Four ANZ startups raised $90M: Liquid Instruments leads with $70M Series C

Canberra's Liquid Instruments secured $70M Series C, bringing manufacturing back to Australia. The round included $28M from the National Reconstruction Fund and was co-led by US firm Keysight Technologies. Marloo, Aigentsphere, and Manifest raised the remaining $20M combined.

Four ANZ startups raised $90M: Liquid Instruments leads with $70M Series C

Liquid Instruments: $70M Series C

Canberra-born Liquid Instruments closed a $70M Series C to bring manufacturing operations back to Australia. The round was co-led by listed US firm Keysight Technologies and included $28.45M from the National Reconstruction Fund.

Other investors: Breakthrough Victoria, Acorn Capital, Significant Capital Ventures, and Tribeca. The company was founded in 2014 from university research.

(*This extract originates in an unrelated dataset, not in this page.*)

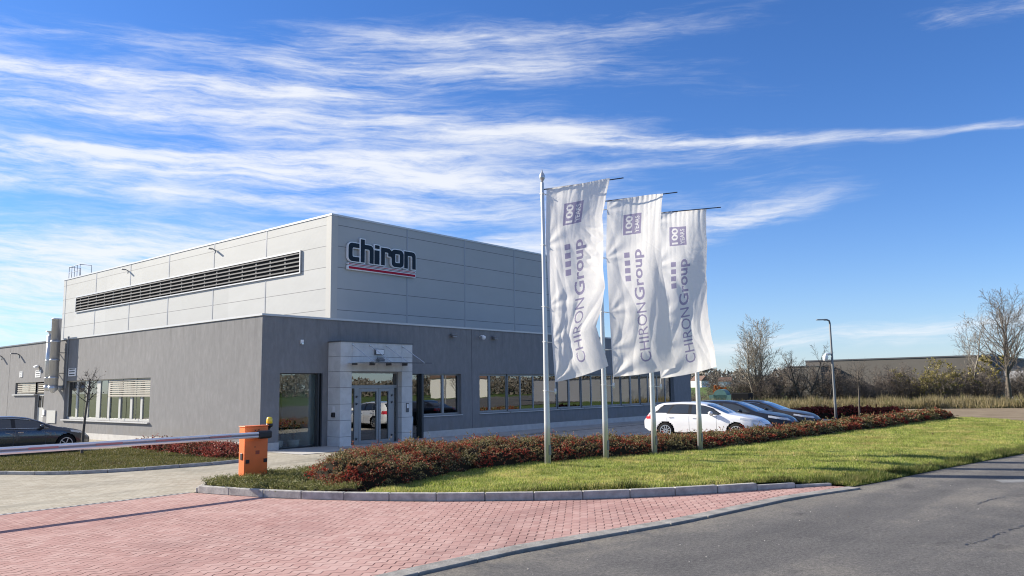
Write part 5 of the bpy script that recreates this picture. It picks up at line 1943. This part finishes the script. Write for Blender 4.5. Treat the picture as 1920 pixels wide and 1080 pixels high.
def make_car(name, label, cat, paint, spec, loc, rz, group=None):
    L = spec['L']
    root = thing(name, label, cat, loc, rz, group)
    wr = spec.get('wr', 0.335)
    axr, axf = spec['axles']
    seams = spec['seams']
    u = set(np.round(np.linspace(0, L, int(L / 0.028)), 4))
    for s in seams:
        u = {q for q in u if abs(q - s) > 0.016} | {s - 0.007, s + 0.007}
    u = np.array(sorted(u))
    top = smooth_tab(spec['top'], u, 0.05)
    belt = smooth_tab(spec['belt'], u, 0.06)
    wb = smooth_tab(spec['wb'], u, 0.07)
    wt = smooth_tab(spec['wt'], u, 0.07)
    zb = smooth_tab(spec['zb'], u, 0.04)
    K = None
    G = []
    for i in range(len(u)):
        be = min(belt[i], top[i] - 0.055)
        zbm = min(zb[i], be - 0.12)
        w, v = wb[i], min(wt[i], wb[i] * 0.93)
        hm = be - zbm
        pts = [(0, zbm), (0.80 * w, zbm), (0.955 * w, zbm + 0.05), (0.985 * w, zbm + 0.20 * hm), (1.0 * w, zbm + 0.55 * hm), (0.992 * w, zbm + 0.80 * hm), (0.955 * w, be - 0.01),
               (0.925 * w, be + 0.02 * (top[i] - be)), (v + (0.925 * w - v) * 0.48, be + (top[i] - be) * 0.5), (v, top[i] - 0.17 * (top[i] - be) - 0.005), (v - 0.10, top[i] - 0.02), (0.5 * v, top[i]), (0, top[i] + 0.006)]
        pts = [np.array(p) for p in pts]
        for _ in range(2):
            q = [pts[0]]
            for a, b in zip(pts[:-1], pts[1:]):
                q += [a * 0.75 + b * 0.25, a * 0.25 + b * 0.75]
            q.append(pts[-1])
            pts = q
        half = pts
        full = [(p[0], p[1]) for p in half] + [(-p[0], p[1]) for p in half[-2::-1]]
        K = len(full)
        G.append(full)
    V = np.array([(u[i], -G[i][k][0], G[i][k][1]) for i in range(len(u)) for k in range(K)])
    faces = {}

    def add(key, f):
        faces.setdefault(key, []).append(f)
    ws0, ws1 = spec['ws']
    rw0, rw1 = spec['rw']
    fa, ra_, pil = spec['front_lim'], spec['rear_lim'], spec['pillars']
    for i in range(len(u) - 1):
        uc = (u[i] + u[i + 1]) / 2
        tp, be, w, v = (top[i] + top[i + 1]) / 2, (belt[i] + belt[i + 1]) / 2, (wb[i] + wb[i + 1]) / 2, (wt[i] + wt[i + 1]) / 2
        be = min(be, tp - 0.055)
        for k in range(K - 1):
            f = (i * K + k, (i + 1) * K + k, (i + 1) * K + k + 1, i * K + k + 1)
            c = V[list(f)].mean(0)
            y, z = c[1], c[2]
            ay = abs(y)
            sd_ = 'r' if y < 0 else 'l'
            key = 'body'
            if ay > 0.55 * w and ((uc - axf) ** 2 + (z - wr) ** 2 < (wr + 0.055) ** 2 or (uc - axr) ** 2 + (z - wr) ** 2 < (wr + 0.055) ** 2):
                continue
            cab = tp - be > 0.2
            vv = min(v, 0.93 * w)
            if cab and ay >= vv - 0.035 and z > be + 0.035 and z < tp - 0.19 * (tp - be):
                if uc < fa(z) and uc > ra_(z):
                    key = 'trim'
                    for j, (a, b) in enumerate(pil):
                        if a(z) < uc < b(z) and z > be + 0.055 and z < tp - 0.24 * (tp - be):
                            key = 'side_window' + sd_ + str(j)
            if cab or True:
                if ws0 < uc < ws1 and ay < vv - 0.075 and z > tp - 0.05 and z > be + 0.03:
                    key = 'windscreen'
                if rw0 < uc < rw1 and ay < vv - 0.09 and z > tp - 0.05:
                    key = 'rear_window'
            hl = spec['hl']
            if hl[0] < uc < hl[1] and 0.52 * w < ay and hl[2](uc) < z < hl[3](uc):
                key = 'headlight' + sd_
            if uc < 0.34 and ay > 0.50 and spec['tl'][0] < z < spec['tl'][1]:
                key = 'tail_light' + sd_
            if uc > L - 0.16 and ay < 0.42 and 0.40 < z < spec['grz']:
                key = 'grille'
            if z < 0.30 and key == 'body':
                key = 'sill_trim'
            if key == 'body' and any(abs(uc - s) < 0.006 for s in seams) and 0.34 < z < be - 0.02 and ay > 0.8 * w:
                key = 'seam'
            add(key, f)
    cap0 = tuple(range(K - 1, -1, -1))
    mats = dict(body=paint, trim=CARTRIM, windscreen=CARGLASS, rear_window=CARGLASS, grille=CARTRIM, sill_trim=CARTRIM if spec.get('darksill', True) else paint, seam=CARSEAM)
    names = dict(body='body', trim='window_trim', sill_trim='sill', seam='door_gap')
    for key, fl_ in faces.items():
        base = key.rstrip('0123456789')
        if base[:-1] in ('side_window', 'headlight', 'tail_light'):
            nm = base[:-1]
        else:
            nm = names.get(base, base)
        mt = {'side_window': CARGLASS, 'headlight': HEADL, 'tail_light': TAILL}.get(nm) or mats[key]
        fl_ = np.array(fl_)
        used, inv = np.unique(fl_.ravel(), return_inverse=True)
        np_mesh(nm, V[used], inv.reshape(-1, 4), mt, root, True)
    # closed ends, floor pan and wheel housings
    m = MB()
    m.poly([tuple(V[k]) for k in range(K)])
    m.poly([tuple(V[(len(u) - 1) * K + k]) for k in range(K)])
    m.build('bumper', paint, root)
    m = MB()
    for ax in (axr, axf):
        m.lathe([(wr + 0.05, -0.80), (wr + 0.05, 0.80)], (ax, 0, wr), 28, 'Y')
    m.box(0.5, L - 0.5, -0.6, 0.6, 0.24, 0.5)
    m.build('underbody', DARK, root)
    wy = spec['wy']
    for ax in (axr, axf):
        wheel(root, ax, -wy, wr, -1, spec.get('spokes', 10))
        wheel(root, ax, wy, wr, 1, spec.get('spokes', 10))
    MB().box(L - 0.012, L + 0.004, -0.26, 0.26, 0.36, 0.47).build('number_plate', WHITEP, root, bevel=0.004)
    # mirrors, door handles
    mu = spec['mirror']
    bi = float(np.interp(mu, u, belt))
    wi = float(np.interp(mu, u, wb))
    for s in (-1, 1):
        m = MB()
        m.lathe([(0.02, -0.11), (0.075, -0.09), (0.095, 0.0), (0.085, 0.09), (0.03, 0.115)], (0, 0, 0), 12, 'Y')
        for k in range(len(m.v)):
            x_, y_, z_ = m.v[k]
            m.v[k] = (mu + x_ * 0.9, s * (wi + 0.10) + y_, bi + 0.10 + z_ * 0.85)
        mir = m.build('side_mirror', paint, root, True)
        MB().box(mu - 0.04, mu + 0.05, s * (wi + 0.03) - 0.06, s * (wi + 0.03) + 0.06, bi + 0.0, bi + 0.04).build('mirror_foot', CARTRIM, mir)
    for hu in spec['handles']:
        bi = float(np.interp(hu, u, belt))
        wi = float(np.interp(hu, u, wb))
        for s in (-1, 1):
            MB().obox((hu, s * (wi * 0.99 + 0.012), bi - 0.11), (1, 0, 0), (0, 1, 0), (0, 0, 1), 0.10, 0.014, 0.014).build('door_handle', spec.get('handle_mat', paint), root, bevel=0.006)
    if spec.get('chrome'):
        for s in (-1, 1):
            zz = [float(np.interp(q, u, belt)) + 0.03 for q in np.linspace(0.8, 3.2, 12)]
            ww = [float(np.interp(q, u, wb)) * 0.935 for q in np.linspace(0.8, 3.2, 12)]
            m = MB()
            m.tube([(q, s * w_, z_) for q, w_, z_ in zip(np.linspace(0.8, 3.2, 12), ww, zz)], 0.012, 6)
            tt = np.linspace(0.9, spec['chrome'], 14)
            m.tube([(q, s * (float(np.interp(q, u, wt)) + 0.028), float(np.interp(q, u, top)) - 0.10) for q in tt], 0.012, 6)
            m.build('chrome_strip', CHROME, root, True)
    if spec.get('rails'):
        for s in (-1, 1):
            m = MB()
            m.tube([(q, s * (float(np.interp(q, u, wt)) - 0.09), float(np.interp(q, u, top)) + 0.015) for q in np.linspace(0.75, 2.75, 10)], 0.017, 6)
            m.build('roof_rail', spec['rails'], root, True)
    return root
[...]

Sales angle: Series C rounds typically trigger significant go-to-market expansion. Hardware companies scaling manufacturing usually add 5-8 enterprise AEs and 3-5 technical sales engineers within 12 months of a raise this size. Worth watching for ANZ-based sales roles as production returns locally.

The Other Three: $20M Combined

Marloo, Aigentsphere, and Manifest raised a combined $20M this week. Details on individual round sizes, investors, and company focus remain limited.

What we know:

  • Marloo: Reportedly working on eliminating timesheets
  • Aigentsphere: Limited public information
  • Manifest: One investor compared them to "early days of Canva"

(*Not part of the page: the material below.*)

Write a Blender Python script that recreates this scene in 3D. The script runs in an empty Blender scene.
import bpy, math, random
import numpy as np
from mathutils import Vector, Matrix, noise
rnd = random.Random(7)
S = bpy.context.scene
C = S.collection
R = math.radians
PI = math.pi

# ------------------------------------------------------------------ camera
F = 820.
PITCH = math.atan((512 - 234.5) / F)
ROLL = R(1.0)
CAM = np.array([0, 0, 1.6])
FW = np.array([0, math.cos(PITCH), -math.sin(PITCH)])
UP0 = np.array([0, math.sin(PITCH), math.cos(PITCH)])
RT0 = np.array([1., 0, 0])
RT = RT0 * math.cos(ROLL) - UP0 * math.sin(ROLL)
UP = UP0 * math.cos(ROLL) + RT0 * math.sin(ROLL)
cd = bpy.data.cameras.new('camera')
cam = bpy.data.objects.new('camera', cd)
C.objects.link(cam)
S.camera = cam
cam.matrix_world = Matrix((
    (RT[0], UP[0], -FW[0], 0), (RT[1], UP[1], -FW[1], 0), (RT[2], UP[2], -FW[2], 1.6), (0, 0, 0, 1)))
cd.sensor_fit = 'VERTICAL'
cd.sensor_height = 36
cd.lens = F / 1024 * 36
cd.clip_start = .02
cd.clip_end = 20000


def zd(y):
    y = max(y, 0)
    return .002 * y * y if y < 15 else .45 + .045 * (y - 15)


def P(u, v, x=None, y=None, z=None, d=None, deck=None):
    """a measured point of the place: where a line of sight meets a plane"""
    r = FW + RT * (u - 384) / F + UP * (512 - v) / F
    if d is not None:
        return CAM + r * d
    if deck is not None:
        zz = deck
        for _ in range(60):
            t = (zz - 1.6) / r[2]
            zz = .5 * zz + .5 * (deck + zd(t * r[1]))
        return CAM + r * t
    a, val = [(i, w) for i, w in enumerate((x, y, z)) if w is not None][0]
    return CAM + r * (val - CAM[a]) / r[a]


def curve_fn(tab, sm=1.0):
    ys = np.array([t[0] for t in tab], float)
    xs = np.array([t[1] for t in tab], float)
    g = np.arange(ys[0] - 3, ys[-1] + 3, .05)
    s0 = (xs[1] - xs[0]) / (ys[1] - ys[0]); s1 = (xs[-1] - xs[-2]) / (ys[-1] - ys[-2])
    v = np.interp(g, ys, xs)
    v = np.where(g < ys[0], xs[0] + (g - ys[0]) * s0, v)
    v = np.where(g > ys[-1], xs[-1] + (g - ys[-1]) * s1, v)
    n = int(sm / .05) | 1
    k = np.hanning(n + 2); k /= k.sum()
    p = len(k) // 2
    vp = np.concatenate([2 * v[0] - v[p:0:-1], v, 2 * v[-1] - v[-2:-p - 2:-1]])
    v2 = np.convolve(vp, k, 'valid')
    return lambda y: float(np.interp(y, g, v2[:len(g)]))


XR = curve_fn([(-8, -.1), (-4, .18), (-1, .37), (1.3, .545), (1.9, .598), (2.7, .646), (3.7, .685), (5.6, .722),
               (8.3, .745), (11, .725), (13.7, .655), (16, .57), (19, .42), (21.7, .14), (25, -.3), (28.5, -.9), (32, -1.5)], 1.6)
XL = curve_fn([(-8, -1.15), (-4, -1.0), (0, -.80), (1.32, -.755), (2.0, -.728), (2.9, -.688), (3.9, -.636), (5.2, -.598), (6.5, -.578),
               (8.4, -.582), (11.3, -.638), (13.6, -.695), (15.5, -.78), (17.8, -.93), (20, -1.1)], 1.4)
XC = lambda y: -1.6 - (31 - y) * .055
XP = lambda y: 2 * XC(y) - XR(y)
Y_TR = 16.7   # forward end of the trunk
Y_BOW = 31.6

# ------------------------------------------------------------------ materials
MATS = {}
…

What we don't know: Founding dates, prior funding, headcount, sales team size, ANZ footprint, or comp structures for any of these three.

Market Context

This $90M week comes as ANZ VC activity faces headwinds. ANZ Bank's 1835i venture arm is under cost-cutting review, potentially signaling reduced corporate VC support for local startups.

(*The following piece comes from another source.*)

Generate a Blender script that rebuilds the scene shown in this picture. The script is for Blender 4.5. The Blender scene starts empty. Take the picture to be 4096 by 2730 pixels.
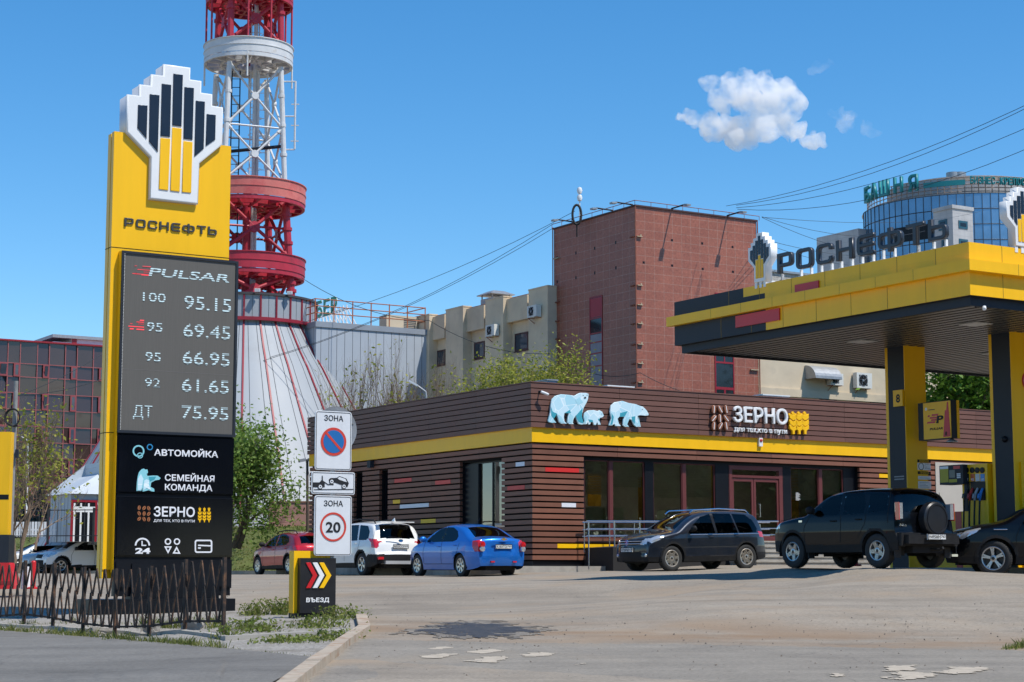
import bpy, bmesh, math, random
import numpy as np
from mathutils import Vector, Matrix
random.seed(7); np.random.seed(7)
S = bpy.context.scene
COL = S.collection
R = math.radians
# ------------------------------------------------------------------ camera, world, sun, exposure
FPX, CX, CY, PITCH = 7369.0, 2048.0, 1365.0, 0.124758       # focal length in photo pixels, centre, upward pitch
cam = bpy.data.cameras.new('camera'); camo = bpy.data.objects.new('camera', cam); COL.objects.link(camo)
cam.sensor_width = 36.0; cam.lens = FPX / 4096 * 36.0
cam.clip_start = 0.1; cam.clip_end = 6000
camo.location = (0, 0, 0); camo.rotation_euler = (math.pi/2 + PITCH, 0, 0)
S.camera = camo
SUN_EL, SUN_AZ = R(58.8), R(121.3)
w = bpy.data.worlds.new('World'); S.world = w; w.use_nodes = True
wn = w.node_tree; wn.nodes.clear()
sky = wn.nodes.new('ShaderNodeTexSky'); sky.sky_type = 'NISHITA'; sky.sun_disc = False
sky.sun_elevation = SUN_EL; sky.sun_rotation = SUN_AZ
sky.altitude = 100; sky.air_density = 1.0; sky.dust_density = 0.0; sky.ozone_density = 5.0
hs = wn.nodes.new('ShaderNodeHueSaturation'); hs.inputs['Hue'].default_value = .497; hs.inputs['Saturation'].default_value = 1.28
bg = wn.nodes.new('ShaderNodeBackground'); bg.inputs['Strength'].default_value = 0.128
wo = wn.nodes.new('ShaderNodeOutputWorld')
wn.links.new(sky.outputs[0], hs.inputs['Color']); wn.links.new(hs.outputs[0], bg.inputs[0]); wn.links.new(bg.outputs[0], wo.inputs[0])
sl = bpy.data.lights.new('sun', 'SUN'); sl.energy = 3.9; sl.angle = R(0.53); sl.color = (1.0, 0.955, 0.88)
so = bpy.data.objects.new('sun', sl); COL.objects.link(so)
SD = Vector((math.cos(SUN_EL)*math.sin(SUN_AZ), math.cos(SUN_EL)*math.cos(SUN_AZ), math.sin(SUN_EL)))
so.rotation_euler = SD.to_track_quat('Z', 'Y').to_euler(); so.location = (30, -30, 60)
S.view_settings.view_transform = 'Standard'; S.view_settings.look = 'None'
S.view_settings.exposure = 0.34; S.view_settings.gamma = 1.0; S.view_settings.use_curve_mapping = False
S.cycles.max_bounces = 8; S.cycles.transparent_max_bounces = 24; S.cycles.volume_bounces = 6
S.cycles.volume_step_rate = 1.0

# ------------------------------------------------------------------ geometry of the place
TH = 1.01709                                                 # the street grid: U along the sunny fronts, V along the shaded sides
U = Vector((math.sin(TH), math.cos(TH), 0)); V = Vector((-math.cos(TH), math.sin(TH), 0)); Z = Vector((0, 0, 1))
RU = math.atan2(U.y, U.x); RV = math.atan2(-V.y, -V.x)
_c, _s = math.cos(PITCH), math.sin(PITCH)
def ray(px, py):
    x = (px-CX)/FPX; y = -(py-CY)/FPX
    return Vector((x, _c - y*_s, _s + y*_c))
def at(px, py, Y):
    d = ray(px, py); return d*(Y/d.y)
class Fr:
    """a vertical plane: origin, axis to the right as seen from outside, outward normal"""
    def __init__(s, o, ax):
        s.o = Vector(o); s.ax = Vector(ax).normalized(); s.n = s.ax.cross(Z); s.rz = math.atan2(s.ax.y, s.ax.x)
    def px(s, px, py, d=0.0):
        r = ray(px, py); t = (s.o + s.n*d).dot(s.n)/r.dot(s.n); p = r*t - s.o
        return p.dot(s.ax), p.z
    def P(s, a, z, d=0.0):
        return s.o + s.ax*a + Z*z + s.n*d
def hit_line(px, o, d):
    """distance along the horizontal line o + t*d at which it is seen at photo column px (near the horizon)"""
    k = (px-CX)/FPX*_c*1.0
    k = ray(px, 2289).x/ray(px, 2289).y
    return (o.x - k*o.y)/(k*d.y - d.x)

# ------------------------------------------------------------------ materials
def newmat(name):
    m = bpy.data.materials.new(name); m.use_nodes = True
    nt = m.node_tree; b = nt.nodes['Principled BSDF']
    return m, nt, b
def nd(nt, t, **kw):
    n = nt.nodes.new(t)
    for k, v in kw.items():
        if k in n.inputs: n.inputs[k].default_value = v
        else: setattr(n, k, v)
    return n
def mapped(nt, stretch=(1, 1, 1)):
    tc = nd(nt, 'ShaderNodeTexCoord'); mp = nd(nt, 'ShaderNodeMapping'); mp.inputs['Scale'].default_value = stretch
    nt.links.new(tc.outputs['Object'], mp.inputs[0]); return mp.outputs[0]
def noise(nt, vec, scale, detail=4, rough=.6):
    n = nd(nt, 'ShaderNodeTexNoise'); n.inputs['Scale'].default_value = scale; n.inputs['Detail'].default_value = detail
    n.inputs['Roughness'].default_value = rough; nt.links.new(vec, n.inputs['Vector']); return n.outputs['Fac']
def ramp(nt, fac, stops):
    r = nd(nt, 'ShaderNodeValToRGB'); e = r.color_ramp.elements
    while len(e) < len(stops): e.new(0.5)
    for k, (p, c) in enumerate(stops):
        e[k].position = p; e[k].color = (*c, 1) if len(c) == 3 else c
    nt.links.new(fac, r.inputs[0]); return r.outputs[0]
def mixc(nt, fac, a, b, mode='MIX'):
    m = nd(nt, 'ShaderNodeMix'); m.data_type = 'RGBA'; m.blend_type = mode
    for sock, v in ((0, fac), (6, a), (7, b)):
        if isinstance(v, (int, float)): m.inputs[sock].default_value = v
        elif isinstance(v, tuple): m.inputs[sock].default_value = (*v, 1)
        else: nt.links.new(v, m.inputs[sock])
    return m.outputs[2]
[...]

The pattern: Series C rounds like Liquid Instruments' typically mean go-to-market expansion. If you are tracking ANZ sales opportunities, hardware and deep tech companies post-Series C are worth monitoring for quota-carrying roles.

Missing data: No details on sales hires, OTE structures, or territory plans from any of the four companies. Standard for early funding announcements, but worth following up as these companies scale.